Ce référentiel est en quelque sorte une réponse au rapport de l’Inspection générale des affaires sociales (IGAS) intitulé « Le dispositif de formation à l’ostéopathie », rendu public jeudi 3 mai. Ce rapport de Michel Duraffourg et Michel Vernerey, membres de l’IGAS, dresse un constat sévère et pointe des dysfonctionnements, notamment un dispositif d’agrément des écoles insuffisamment exigeant. Cette procédure est en effet jugée par l’IGAS « mal organisée, insuffisamment précise et de faible qualité juridique ». Les contrôles effectués montrent « la disparité des formations et met en relief la faible qualité de certaines écoles ». L’IGAS critique une augmentation considérable du nombre d’établissements et d’agréments délivrés faisant suite à des recours gracieux. D’où une grande hétérogénéité des formations, souvent assorties de frais d’études élevés, entre 7 000 et 8 000 euros par an. La prolifération des écoles va conduire, selon le rapport de l’IGAS, à mettre sur le marché d’ici à 2015 plus d’ostéopathes qu’il en existe aujourd’hui sur tout le territoire. Au total, on évalue aujourd’hui à environ 17 500 le nombre actuel d’ostéopathes en France.
UNE FORMATION D’UN MINIMUM DE 4 465 HEURES
Parmi ses 18 recommandations, l’IGAS exige une réforme rapide de la procédure d’agrément, ce qui pourrait impliquer la fermeture de certaines écoles. Reste à savoir ce qu’il adviendrait des étudiants. Pour l’IGAS, « il n’est pas raisonnable que le ministre chargé de la santé soit amené à cautionner des pratiques dont les fondements ne correspondent pas aux données acquises de la science ». L’IGAS note en effet les manques en termes de formation pratique des étudiants et préconise de fixer un nombre minimal d’heures dans ce domaine. Le référentiel du Sneso prône une formation d’un minimum de 4 465 heures, dont 1 000 heures de pratique clinique encadrée, comme le recommande l’Organisation mondiale de la Santé (OMS).
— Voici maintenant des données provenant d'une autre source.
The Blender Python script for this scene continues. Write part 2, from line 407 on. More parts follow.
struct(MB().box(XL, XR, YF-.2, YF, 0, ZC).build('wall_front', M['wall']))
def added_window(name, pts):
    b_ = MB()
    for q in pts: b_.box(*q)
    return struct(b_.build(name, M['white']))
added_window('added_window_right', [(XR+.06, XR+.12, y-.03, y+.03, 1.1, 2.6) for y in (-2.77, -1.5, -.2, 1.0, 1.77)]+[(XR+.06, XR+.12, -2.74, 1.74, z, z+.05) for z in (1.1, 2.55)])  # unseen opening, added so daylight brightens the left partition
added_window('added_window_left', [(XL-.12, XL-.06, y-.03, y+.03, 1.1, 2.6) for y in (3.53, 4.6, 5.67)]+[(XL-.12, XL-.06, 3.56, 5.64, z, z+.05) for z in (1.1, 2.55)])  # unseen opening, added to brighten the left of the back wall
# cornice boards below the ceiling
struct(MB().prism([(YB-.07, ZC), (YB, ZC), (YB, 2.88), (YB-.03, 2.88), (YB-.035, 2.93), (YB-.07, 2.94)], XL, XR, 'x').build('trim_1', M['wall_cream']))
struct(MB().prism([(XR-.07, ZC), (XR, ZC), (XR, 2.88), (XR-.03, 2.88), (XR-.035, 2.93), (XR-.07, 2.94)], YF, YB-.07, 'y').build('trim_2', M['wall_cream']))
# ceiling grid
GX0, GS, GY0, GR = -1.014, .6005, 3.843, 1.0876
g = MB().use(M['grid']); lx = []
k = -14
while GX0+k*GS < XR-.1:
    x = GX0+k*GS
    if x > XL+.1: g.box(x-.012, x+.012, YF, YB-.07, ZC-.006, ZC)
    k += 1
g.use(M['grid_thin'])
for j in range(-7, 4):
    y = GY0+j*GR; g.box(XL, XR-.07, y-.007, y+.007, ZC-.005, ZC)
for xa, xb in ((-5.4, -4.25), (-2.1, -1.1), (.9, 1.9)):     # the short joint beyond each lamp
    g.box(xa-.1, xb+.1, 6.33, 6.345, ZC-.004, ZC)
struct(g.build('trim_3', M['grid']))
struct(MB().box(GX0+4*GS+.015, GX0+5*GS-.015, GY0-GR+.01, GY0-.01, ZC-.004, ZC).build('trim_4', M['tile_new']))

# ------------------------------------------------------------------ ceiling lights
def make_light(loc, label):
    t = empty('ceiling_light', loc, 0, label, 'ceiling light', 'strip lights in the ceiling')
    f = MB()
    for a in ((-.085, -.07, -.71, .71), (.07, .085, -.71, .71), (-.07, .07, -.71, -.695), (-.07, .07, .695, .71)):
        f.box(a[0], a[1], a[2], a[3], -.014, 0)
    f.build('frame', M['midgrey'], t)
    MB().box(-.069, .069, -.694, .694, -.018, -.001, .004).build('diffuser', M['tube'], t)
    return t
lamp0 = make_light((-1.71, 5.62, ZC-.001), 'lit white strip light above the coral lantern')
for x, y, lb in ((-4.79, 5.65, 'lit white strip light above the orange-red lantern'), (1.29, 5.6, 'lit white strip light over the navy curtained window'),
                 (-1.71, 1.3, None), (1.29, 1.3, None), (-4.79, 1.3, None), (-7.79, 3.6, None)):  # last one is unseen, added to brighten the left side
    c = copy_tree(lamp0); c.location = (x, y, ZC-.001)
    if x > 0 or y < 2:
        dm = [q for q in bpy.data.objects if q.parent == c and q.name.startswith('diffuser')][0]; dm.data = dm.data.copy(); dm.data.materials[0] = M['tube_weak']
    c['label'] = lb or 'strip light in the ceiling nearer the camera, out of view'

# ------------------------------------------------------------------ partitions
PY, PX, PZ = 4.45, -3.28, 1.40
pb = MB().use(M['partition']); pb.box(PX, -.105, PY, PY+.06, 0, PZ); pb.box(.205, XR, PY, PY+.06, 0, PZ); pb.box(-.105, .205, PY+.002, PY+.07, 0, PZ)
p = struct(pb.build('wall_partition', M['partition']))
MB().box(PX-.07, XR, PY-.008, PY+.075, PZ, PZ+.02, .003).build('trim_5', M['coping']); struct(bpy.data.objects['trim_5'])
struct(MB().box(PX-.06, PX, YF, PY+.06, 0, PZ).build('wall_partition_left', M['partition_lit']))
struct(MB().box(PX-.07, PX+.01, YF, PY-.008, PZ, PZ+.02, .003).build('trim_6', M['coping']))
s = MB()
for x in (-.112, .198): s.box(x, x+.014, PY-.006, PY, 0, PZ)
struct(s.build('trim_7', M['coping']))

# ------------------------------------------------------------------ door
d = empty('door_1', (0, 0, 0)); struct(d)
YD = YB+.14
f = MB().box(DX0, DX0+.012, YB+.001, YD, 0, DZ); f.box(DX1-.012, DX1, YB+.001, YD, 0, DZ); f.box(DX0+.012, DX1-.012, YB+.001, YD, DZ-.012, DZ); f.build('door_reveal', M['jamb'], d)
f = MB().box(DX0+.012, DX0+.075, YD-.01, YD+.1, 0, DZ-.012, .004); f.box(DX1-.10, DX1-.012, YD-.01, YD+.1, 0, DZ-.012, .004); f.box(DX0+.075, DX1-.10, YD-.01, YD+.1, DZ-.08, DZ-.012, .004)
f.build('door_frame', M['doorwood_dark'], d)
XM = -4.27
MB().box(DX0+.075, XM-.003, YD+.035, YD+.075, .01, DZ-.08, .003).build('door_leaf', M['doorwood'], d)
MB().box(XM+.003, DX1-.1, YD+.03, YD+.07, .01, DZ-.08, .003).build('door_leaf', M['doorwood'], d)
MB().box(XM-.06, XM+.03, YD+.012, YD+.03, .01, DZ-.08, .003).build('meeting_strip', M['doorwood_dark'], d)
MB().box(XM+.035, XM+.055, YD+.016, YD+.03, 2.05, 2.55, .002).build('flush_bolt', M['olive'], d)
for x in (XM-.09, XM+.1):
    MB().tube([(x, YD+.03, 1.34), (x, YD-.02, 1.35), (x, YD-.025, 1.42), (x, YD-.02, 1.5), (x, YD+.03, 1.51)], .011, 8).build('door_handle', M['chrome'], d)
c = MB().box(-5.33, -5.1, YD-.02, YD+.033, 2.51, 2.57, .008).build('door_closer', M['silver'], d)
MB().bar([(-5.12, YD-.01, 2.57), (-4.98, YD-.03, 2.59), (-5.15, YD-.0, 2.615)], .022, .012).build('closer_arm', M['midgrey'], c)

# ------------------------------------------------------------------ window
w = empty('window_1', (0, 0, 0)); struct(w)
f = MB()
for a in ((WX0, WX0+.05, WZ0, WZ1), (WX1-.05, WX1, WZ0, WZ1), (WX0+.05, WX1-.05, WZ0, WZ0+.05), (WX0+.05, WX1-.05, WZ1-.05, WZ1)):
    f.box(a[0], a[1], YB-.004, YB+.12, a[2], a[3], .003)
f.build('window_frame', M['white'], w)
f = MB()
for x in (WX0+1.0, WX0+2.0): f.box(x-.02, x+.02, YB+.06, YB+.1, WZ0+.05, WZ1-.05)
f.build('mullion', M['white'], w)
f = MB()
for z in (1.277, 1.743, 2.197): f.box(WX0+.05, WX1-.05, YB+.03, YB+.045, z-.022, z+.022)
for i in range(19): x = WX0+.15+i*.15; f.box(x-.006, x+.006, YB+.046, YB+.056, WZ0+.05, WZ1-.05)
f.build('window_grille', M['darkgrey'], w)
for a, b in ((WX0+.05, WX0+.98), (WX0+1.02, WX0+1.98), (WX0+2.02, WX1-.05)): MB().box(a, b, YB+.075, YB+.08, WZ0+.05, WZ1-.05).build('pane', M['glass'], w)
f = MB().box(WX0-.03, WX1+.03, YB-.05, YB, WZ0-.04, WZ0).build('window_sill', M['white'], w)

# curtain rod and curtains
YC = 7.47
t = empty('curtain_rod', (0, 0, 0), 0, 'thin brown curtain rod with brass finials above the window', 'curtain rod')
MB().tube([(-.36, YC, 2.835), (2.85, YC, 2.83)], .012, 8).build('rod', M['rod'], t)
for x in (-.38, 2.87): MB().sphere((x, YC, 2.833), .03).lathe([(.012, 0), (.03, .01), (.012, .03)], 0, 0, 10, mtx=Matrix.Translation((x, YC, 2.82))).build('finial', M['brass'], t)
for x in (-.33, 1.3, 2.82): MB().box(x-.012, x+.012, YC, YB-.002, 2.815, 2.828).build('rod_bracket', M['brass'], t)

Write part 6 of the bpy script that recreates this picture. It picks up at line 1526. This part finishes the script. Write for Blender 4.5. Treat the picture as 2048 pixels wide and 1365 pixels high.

« Tout au long de ce rapport, on a déploré les insuffisances de la réglementation actuelle, ses ambiguïtés et son manque de précision », soulignent les auteurs du rapport. La profession a été reconnue par la loi Kouchner de 2002 et ses décrets d’application de 2007. Mais aujourd’hui, la durée de la formation est très hétérogène, et varie de trois à six ans. L’IGAS recommande également que ce soient les pouvoirs publics qui assurent eux-mêmes la reconnaissance des diplômes universitaires ouvrant droit à l’usage professionnel du titre d’ostéopathe. Les organisations syndicales font pression depuis 2007 sur le gouvernement pour clarifier la réglementation. En vain. Ce sera l’un des nombreux dossiers que le nouveau ministère de la santé devra traiter.